§ DATA FOR THE TASK:

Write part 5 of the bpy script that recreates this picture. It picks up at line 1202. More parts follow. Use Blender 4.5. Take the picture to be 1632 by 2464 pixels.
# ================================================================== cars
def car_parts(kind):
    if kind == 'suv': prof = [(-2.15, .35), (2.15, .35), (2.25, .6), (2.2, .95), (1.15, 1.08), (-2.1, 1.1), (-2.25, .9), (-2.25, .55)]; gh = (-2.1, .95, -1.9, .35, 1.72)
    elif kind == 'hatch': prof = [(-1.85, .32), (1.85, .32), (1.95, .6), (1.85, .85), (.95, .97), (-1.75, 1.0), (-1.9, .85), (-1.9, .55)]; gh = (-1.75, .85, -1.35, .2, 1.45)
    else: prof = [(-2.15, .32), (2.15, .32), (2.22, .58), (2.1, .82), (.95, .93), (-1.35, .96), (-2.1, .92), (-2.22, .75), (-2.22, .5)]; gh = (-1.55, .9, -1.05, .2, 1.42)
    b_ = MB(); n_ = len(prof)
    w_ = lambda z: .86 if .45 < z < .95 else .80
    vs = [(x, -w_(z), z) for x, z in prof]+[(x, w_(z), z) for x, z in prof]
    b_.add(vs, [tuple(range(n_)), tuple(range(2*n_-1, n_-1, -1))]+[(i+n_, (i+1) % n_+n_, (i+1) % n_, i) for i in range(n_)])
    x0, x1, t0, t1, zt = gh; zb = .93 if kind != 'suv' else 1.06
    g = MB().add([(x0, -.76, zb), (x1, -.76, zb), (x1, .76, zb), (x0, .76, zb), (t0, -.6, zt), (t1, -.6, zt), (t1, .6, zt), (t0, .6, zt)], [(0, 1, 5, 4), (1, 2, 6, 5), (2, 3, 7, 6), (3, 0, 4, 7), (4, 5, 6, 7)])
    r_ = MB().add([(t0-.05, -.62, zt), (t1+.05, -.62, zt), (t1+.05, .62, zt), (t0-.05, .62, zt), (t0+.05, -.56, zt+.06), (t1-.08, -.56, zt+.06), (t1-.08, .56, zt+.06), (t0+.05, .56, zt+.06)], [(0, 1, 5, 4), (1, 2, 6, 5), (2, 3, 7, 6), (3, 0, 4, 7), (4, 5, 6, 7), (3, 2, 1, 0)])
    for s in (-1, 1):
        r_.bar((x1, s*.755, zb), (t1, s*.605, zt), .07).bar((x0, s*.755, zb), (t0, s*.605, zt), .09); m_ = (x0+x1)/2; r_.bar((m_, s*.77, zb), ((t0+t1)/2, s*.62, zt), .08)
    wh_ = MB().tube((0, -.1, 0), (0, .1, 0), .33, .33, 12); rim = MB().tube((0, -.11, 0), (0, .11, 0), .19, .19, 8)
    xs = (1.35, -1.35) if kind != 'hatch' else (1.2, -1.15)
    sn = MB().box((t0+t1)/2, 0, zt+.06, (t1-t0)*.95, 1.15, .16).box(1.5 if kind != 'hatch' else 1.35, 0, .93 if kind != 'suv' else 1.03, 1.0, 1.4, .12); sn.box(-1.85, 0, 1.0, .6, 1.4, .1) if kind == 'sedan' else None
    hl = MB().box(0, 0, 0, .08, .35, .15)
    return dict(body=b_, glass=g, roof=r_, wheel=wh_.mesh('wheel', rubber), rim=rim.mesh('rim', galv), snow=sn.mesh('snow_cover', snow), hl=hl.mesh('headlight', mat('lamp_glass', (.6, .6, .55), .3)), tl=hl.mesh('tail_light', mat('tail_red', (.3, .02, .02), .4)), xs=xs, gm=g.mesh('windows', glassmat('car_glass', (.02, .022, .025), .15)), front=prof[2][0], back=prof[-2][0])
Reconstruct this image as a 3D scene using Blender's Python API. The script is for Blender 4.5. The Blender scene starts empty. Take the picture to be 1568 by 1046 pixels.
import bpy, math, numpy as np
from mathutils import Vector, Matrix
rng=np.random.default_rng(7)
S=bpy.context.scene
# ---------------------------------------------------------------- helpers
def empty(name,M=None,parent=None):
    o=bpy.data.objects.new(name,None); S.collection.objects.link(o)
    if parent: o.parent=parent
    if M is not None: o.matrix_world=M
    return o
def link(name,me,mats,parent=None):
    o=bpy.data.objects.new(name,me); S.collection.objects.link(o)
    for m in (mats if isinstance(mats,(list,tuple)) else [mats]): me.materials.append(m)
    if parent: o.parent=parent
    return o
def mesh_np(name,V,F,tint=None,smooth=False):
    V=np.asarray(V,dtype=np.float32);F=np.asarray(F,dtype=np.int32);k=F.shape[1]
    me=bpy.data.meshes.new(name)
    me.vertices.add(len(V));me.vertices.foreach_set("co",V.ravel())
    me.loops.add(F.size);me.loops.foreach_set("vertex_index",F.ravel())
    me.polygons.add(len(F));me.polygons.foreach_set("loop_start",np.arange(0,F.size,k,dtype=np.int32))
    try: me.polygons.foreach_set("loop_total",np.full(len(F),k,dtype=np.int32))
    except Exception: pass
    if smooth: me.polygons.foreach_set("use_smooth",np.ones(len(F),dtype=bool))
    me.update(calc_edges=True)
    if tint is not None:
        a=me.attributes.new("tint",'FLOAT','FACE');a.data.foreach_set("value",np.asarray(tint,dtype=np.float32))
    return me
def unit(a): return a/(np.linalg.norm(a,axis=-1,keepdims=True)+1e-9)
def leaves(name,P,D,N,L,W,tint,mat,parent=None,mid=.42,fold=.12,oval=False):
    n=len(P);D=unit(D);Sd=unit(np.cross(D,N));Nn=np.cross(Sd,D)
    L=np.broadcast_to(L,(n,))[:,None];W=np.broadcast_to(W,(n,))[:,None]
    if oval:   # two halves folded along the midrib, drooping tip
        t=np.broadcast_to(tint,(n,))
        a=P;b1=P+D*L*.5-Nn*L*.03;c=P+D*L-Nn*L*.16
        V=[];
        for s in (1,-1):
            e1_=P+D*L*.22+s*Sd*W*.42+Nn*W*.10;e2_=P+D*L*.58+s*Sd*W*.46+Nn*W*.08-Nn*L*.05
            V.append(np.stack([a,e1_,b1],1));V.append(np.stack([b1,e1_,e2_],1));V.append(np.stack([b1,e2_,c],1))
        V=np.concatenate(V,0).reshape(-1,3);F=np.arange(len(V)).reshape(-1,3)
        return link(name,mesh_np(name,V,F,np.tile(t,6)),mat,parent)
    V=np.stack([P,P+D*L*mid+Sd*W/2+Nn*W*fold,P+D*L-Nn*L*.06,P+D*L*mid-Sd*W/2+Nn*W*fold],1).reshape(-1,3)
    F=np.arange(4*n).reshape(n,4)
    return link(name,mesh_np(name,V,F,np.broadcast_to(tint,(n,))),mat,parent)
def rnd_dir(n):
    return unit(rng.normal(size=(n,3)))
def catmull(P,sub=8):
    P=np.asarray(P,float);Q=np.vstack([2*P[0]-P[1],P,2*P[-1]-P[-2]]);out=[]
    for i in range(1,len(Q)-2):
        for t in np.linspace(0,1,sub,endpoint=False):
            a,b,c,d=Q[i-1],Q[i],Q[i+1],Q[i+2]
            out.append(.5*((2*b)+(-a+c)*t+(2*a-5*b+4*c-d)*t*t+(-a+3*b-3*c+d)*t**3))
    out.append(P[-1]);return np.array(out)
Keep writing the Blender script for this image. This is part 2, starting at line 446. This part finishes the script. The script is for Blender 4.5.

§ WHAT TO WORK ON:
Above are the records; retype them all without a single difference.

§ ANSWER IN FULL:
Write part 5 of the bpy script that recreates this picture. It picks up at line 1202. More parts follow. Use Blender 4.5. Take the picture to be 1632 by 2464 pixels.
# ================================================================== cars
def car_parts(kind):
    if kind == 'suv': prof = [(-2.15, .35), (2.15, .35), (2.25, .6), (2.2, .95), (1.15, 1.08), (-2.1, 1.1), (-2.25, .9), (-2.25, .55)]; gh = (-2.1, .95, -1.9, .35, 1.72)
    elif kind == 'hatch': prof = [(-1.85, .32), (1.85, .32), (1.95, .6), (1.85, .85), (.95, .97), (-1.75, 1.0), (-1.9, .85), (-1.9, .55)]; gh = (-1.75, .85, -1.35, .2, 1.45)
    else: prof = [(-2.15, .32), (2.15, .32), (2.22, .58), (2.1, .82), (.95, .93), (-1.35, .96), (-2.1, .92), (-2.22, .75), (-2.22, .5)]; gh = (-1.55, .9, -1.05, .2, 1.42)
    b_ = MB(); n_ = len(prof)
    w_ = lambda z: .86 if .45 < z < .95 else .80
    vs = [(x, -w_(z), z) for x, z in prof]+[(x, w_(z), z) for x, z in prof]
    b_.add(vs, [tuple(range(n_)), tuple(range(2*n_-1, n_-1, -1))]+[(i+n_, (i+1) % n_+n_, (i+1) % n_, i) for i in range(n_)])
    x0, x1, t0, t1, zt = gh; zb = .93 if kind != 'suv' else 1.06
    g = MB().add([(x0, -.76, zb), (x1, -.76, zb), (x1, .76, zb), (x0, .76, zb), (t0, -.6, zt), (t1, -.6, zt), (t1, .6, zt), (t0, .6, zt)], [(0, 1, 5, 4), (1, 2, 6, 5), (2, 3, 7, 6), (3, 0, 4, 7), (4, 5, 6, 7)])
    r_ = MB().add([(t0-.05, -.62, zt), (t1+.05, -.62, zt), (t1+.05, .62, zt), (t0-.05, .62, zt), (t0+.05, -.56, zt+.06), (t1-.08, -.56, zt+.06), (t1-.08, .56, zt+.06), (t0+.05, .56, zt+.06)], [(0, 1, 5, 4), (1, 2, 6, 5), (2, 3, 7, 6), (3, 0, 4, 7), (4, 5, 6, 7), (3, 2, 1, 0)])
    for s in (-1, 1):
        r_.bar((x1, s*.755, zb), (t1, s*.605, zt), .07).bar((x0, s*.755, zb), (t0, s*.605, zt), .09); m_ = (x0+x1)/2; r_.bar((m_, s*.77, zb), ((t0+t1)/2, s*.62, zt), .08)
    wh_ = MB().tube((0, -.1, 0), (0, .1, 0), .33, .33, 12); rim = MB().tube((0, -.11, 0), (0, .11, 0), .19, .19, 8)
    xs = (1.35, -1.35) if kind != 'hatch' else (1.2, -1.15)
    sn = MB().box((t0+t1)/2, 0, zt+.06, (t1-t0)*.95, 1.15, .16).box(1.5 if kind != 'hatch' else 1.35, 0, .93 if kind != 'suv' else 1.03, 1.0, 1.4, .12); sn.box(-1.85, 0, 1.0, .6, 1.4, .1) if kind == 'sedan' else None
    hl = MB().box(0, 0, 0, .08, .35, .15)
    return dict(body=b_, glass=g, roof=r_, wheel=wh_.mesh('wheel', rubber), rim=rim.mesh('rim', galv), snow=sn.mesh('snow_cover', snow), hl=hl.mesh('headlight', mat('lamp_glass', (.6, .6, .55), .3)), tl=hl.mesh('tail_light', mat('tail_red', (.3, .02, .02), .4)), xs=xs, gm=g.mesh('windows', glassmat('car_glass', (.02, .022, .025), .15)), front=prof[2][0], back=prof[-2][0])
Reconstruct this image as a 3D scene using Blender's Python API. The script is for Blender 4.5. The Blender scene starts empty. Take the picture to be 1568 by 1046 pixels.
import bpy, math, numpy as np
from mathutils import Vector, Matrix
rng=np.random.default_rng(7)
S=bpy.context.scene
# ---------------------------------------------------------------- helpers
def empty(name,M=None,parent=None):
    o=bpy.data.objects.new(name,None); S.collection.objects.link(o)
    if parent: o.parent=parent
    if M is not None: o.matrix_world=M
    return o
def link(name,me,mats,parent=None):
    o=bpy.data.objects.new(name,me); S.collection.objects.link(o)
    for m in (mats if isinstance(mats,(list,tuple)) else [mats]): me.materials.append(m)
    if parent: o.parent=parent
    return o
def mesh_np(name,V,F,tint=None,smooth=False):
    V=np.asarray(V,dtype=np.float32);F=np.asarray(F,dtype=np.int32);k=F.shape[1]
    me=bpy.data.meshes.new(name)
    me.vertices.add(len(V));me.vertices.foreach_set("co",V.ravel())
    me.loops.add(F.size);me.loops.foreach_set("vertex_index",F.ravel())
    me.polygons.add(len(F));me.polygons.foreach_set("loop_start",np.arange(0,F.size,k,dtype=np.int32))
    try: me.polygons.foreach_set("loop_total",np.full(len(F),k,dtype=np.int32))
    except Exception: pass
    if smooth: me.polygons.foreach_set("use_smooth",np.ones(len(F),dtype=bool))
    me.update(calc_edges=True)
    if tint is not None:
        a=me.attributes.new("tint",'FLOAT','FACE');a.data.foreach_set("value",np.asarray(tint,dtype=np.float32))
    return me
def unit(a): return a/(np.linalg.norm(a,axis=-1,keepdims=True)+1e-9)
def leaves(name,P,D,N,L,W,tint,mat,parent=None,mid=.42,fold=.12,oval=False):
    n=len(P);D=unit(D);Sd=unit(np.cross(D,N));Nn=np.cross(Sd,D)
    L=np.broadcast_to(L,(n,))[:,None];W=np.broadcast_to(W,(n,))[:,None]
    if oval:   # two halves folded along the midrib, drooping tip
        t=np.broadcast_to(tint,(n,))
        a=P;b1=P+D*L*.5-Nn*L*.03;c=P+D*L-Nn*L*.16
        V=[];
        for s in (1,-1):
            e1_=P+D*L*.22+s*Sd*W*.42+Nn*W*.10;e2_=P+D*L*.58+s*Sd*W*.46+Nn*W*.08-Nn*L*.05
            V.append(np.stack([a,e1_,b1],1));V.append(np.stack([b1,e1_,e2_],1));V.append(np.stack([b1,e2_,c],1))
        V=np.concatenate(V,0).reshape(-1,3);F=np.arange(len(V)).reshape(-1,3)
        return link(name,mesh_np(name,V,F,np.tile(t,6)),mat,parent)
    V=np.stack([P,P+D*L*mid+Sd*W/2+Nn*W*fold,P+D*L-Nn*L*.06,P+D*L*mid-Sd*W/2+Nn*W*fold],1).reshape(-1,3)
    F=np.arange(4*n).reshape(n,4)
    return link(name,mesh_np(name,V,F,np.broadcast_to(tint,(n,))),mat,parent)
def rnd_dir(n):
    return unit(rng.normal(size=(n,3)))
def catmull(P,sub=8):
    P=np.asarray(P,float);Q=np.vstack([2*P[0]-P[1],P,2*P[-1]-P[-2]]);out=[]
    for i in range(1,len(Q)-2):
        for t in np.linspace(0,1,sub,endpoint=False):
            a,b,c,d=Q[i-1],Q[i],Q[i+1],Q[i+2]
            out.append(.5*((2*b)+(-a+c)*t+(2*a-5*b+4*c-d)*t*t+(-a+3*b-3*c+d)*t**3))
    out.append(P[-1]);return np.array(out)
Keep writing the Blender script for this image. This is part 2, starting at line 446. This part finishes the script. The script is for Blender 4.5.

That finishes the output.